Thursday 30 April 2020

Friendships that sustain us

Friendships that sustain us

That's the heading of a chapter in a book I'm reading during lockdown: Friendships that sustain us.

It seems to be exactly right for our situation.

The book - Scattered & Gathered by Neil Hudson - is about how we do church, what a church is and how to make sense of the way we live our lives. As the people-church, if I can use that term (as opposed to the building), we live most of our lives apart: we are scattered. Generally speaking, we only come together, that is, we are only gathered, on Sundays and at other specific times or events.

In this chapter in particular, the author contends that we can only be church if we care for each other in real and meaningful ways. To do this we need to know each other. We need to know what failures and successes we meet in our scattered lives and offer approppriate support and encouragement when it is needed.

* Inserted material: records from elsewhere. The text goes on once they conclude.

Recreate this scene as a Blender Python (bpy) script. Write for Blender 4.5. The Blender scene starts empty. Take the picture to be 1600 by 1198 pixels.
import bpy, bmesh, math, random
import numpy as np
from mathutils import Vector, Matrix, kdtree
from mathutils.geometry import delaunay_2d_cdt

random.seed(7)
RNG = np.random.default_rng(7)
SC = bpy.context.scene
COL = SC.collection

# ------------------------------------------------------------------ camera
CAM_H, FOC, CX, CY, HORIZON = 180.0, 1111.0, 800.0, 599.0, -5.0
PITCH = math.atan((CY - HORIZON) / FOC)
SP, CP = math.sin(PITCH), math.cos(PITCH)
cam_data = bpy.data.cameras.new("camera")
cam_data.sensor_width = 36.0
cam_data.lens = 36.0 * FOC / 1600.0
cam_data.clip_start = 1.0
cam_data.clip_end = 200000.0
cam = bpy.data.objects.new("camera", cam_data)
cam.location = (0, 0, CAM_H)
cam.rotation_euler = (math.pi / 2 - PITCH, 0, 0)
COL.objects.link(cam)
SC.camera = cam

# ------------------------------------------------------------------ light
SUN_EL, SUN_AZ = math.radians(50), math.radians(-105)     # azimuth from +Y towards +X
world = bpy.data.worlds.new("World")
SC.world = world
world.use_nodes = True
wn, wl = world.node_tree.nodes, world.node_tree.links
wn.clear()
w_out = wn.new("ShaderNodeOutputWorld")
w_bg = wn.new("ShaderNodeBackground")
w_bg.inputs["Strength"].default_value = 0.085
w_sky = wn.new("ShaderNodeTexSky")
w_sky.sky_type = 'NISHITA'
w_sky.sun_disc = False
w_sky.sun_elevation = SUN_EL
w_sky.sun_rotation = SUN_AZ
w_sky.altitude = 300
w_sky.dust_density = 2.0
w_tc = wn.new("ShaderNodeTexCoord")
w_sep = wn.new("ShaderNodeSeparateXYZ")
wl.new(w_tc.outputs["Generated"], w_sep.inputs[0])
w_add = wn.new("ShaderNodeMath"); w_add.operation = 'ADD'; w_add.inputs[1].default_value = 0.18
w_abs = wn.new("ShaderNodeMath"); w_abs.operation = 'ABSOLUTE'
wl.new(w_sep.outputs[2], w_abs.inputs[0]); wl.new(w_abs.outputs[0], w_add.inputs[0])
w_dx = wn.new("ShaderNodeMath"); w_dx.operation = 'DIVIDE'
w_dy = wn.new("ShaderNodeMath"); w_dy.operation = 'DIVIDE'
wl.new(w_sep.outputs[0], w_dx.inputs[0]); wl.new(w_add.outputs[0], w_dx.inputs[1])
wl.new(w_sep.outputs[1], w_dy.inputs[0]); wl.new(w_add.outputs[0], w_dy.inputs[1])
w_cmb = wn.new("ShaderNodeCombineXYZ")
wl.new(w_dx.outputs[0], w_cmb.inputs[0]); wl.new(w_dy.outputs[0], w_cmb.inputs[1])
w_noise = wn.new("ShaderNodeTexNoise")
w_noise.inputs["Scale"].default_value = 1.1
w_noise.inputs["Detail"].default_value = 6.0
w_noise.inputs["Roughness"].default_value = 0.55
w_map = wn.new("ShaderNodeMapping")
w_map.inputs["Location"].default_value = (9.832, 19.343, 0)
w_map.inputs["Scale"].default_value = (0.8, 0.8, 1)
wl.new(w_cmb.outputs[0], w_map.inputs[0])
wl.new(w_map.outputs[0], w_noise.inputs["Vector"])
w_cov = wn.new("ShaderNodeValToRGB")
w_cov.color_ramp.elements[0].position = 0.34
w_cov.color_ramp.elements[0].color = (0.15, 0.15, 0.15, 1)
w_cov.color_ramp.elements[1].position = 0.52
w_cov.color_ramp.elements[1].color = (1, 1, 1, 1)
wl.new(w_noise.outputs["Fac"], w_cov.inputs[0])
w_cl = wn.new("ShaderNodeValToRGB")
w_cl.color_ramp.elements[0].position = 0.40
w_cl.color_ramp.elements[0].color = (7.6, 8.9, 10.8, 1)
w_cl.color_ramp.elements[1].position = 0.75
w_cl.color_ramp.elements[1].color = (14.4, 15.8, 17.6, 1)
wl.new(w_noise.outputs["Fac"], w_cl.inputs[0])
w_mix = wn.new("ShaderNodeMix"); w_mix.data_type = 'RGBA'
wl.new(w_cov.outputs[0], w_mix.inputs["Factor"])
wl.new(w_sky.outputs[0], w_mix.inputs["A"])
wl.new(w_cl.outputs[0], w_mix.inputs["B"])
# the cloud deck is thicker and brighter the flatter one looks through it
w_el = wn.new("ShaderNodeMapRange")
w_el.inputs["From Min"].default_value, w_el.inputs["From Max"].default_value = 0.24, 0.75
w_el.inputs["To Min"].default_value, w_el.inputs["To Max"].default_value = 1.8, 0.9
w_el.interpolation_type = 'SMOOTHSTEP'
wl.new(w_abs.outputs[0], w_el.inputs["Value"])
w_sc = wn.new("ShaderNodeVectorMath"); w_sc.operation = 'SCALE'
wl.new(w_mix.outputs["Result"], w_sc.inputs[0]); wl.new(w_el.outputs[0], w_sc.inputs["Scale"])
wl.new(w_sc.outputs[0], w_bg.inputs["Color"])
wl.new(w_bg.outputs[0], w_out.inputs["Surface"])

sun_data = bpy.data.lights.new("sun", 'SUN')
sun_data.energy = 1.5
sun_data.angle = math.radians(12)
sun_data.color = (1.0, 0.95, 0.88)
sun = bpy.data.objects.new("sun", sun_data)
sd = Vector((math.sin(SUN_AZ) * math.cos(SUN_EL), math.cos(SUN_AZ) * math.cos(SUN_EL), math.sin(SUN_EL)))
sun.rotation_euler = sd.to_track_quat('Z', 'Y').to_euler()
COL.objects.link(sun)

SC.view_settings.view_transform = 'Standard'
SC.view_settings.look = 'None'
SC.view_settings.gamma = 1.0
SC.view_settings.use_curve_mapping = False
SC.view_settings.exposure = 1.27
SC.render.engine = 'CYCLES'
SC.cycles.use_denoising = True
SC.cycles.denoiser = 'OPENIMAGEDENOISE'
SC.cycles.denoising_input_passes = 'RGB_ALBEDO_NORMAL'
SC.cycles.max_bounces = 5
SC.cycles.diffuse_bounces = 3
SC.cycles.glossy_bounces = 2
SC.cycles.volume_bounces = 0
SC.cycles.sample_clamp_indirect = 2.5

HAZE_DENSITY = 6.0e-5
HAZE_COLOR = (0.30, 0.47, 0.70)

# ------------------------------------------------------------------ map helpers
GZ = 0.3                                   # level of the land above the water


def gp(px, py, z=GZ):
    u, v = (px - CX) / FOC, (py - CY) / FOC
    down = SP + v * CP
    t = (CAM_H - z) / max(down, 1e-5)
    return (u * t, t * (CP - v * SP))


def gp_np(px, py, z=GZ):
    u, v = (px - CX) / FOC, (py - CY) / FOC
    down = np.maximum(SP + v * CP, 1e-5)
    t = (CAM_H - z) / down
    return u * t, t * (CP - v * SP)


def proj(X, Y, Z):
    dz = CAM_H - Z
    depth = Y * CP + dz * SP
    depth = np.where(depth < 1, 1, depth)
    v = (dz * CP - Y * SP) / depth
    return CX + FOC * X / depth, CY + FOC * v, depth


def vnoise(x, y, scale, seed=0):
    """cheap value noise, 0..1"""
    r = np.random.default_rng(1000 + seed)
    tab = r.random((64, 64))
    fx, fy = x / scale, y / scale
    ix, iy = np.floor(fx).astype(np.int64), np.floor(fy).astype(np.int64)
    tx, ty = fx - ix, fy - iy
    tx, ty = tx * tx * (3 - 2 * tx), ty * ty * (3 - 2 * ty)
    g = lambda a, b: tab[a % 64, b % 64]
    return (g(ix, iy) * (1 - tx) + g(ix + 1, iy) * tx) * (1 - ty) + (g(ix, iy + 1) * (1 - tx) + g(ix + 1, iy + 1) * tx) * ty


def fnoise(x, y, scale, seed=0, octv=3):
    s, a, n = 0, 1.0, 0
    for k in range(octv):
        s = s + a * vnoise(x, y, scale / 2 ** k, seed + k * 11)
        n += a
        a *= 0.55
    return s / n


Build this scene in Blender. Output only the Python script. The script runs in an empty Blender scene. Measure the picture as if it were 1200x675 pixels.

 There was one quote at the end of the chapter I wanted to remember:
The most interesting creative and political solutions we Christians have to offer our troubled society are not new laws ... or increased funding for social programmes. ... The most creative social strategy we have to offer is the church. ... We serve the world by showing it something it is not, namely, a place where God is forming a family out of strangers.
From Resident Aliens: Life in the Christian Colony by Stanley Hauerwas and William Willimon, 1989

A place where God is forming a family out of strangers. That's us. That is what it means to be church. And at a time when we are all completely scattered and not able to gather together in any way at all, let alone Sunday services, it is something we need.

Jesus says: Come. Come to me and I will give you rest. If we all gather to Jesus, we can be together - virtually, spiritually - and find, together, that rest for our souls in these troubled times. And learn perhaps a bit more about being friends; discover what it means to be formed into a family by God.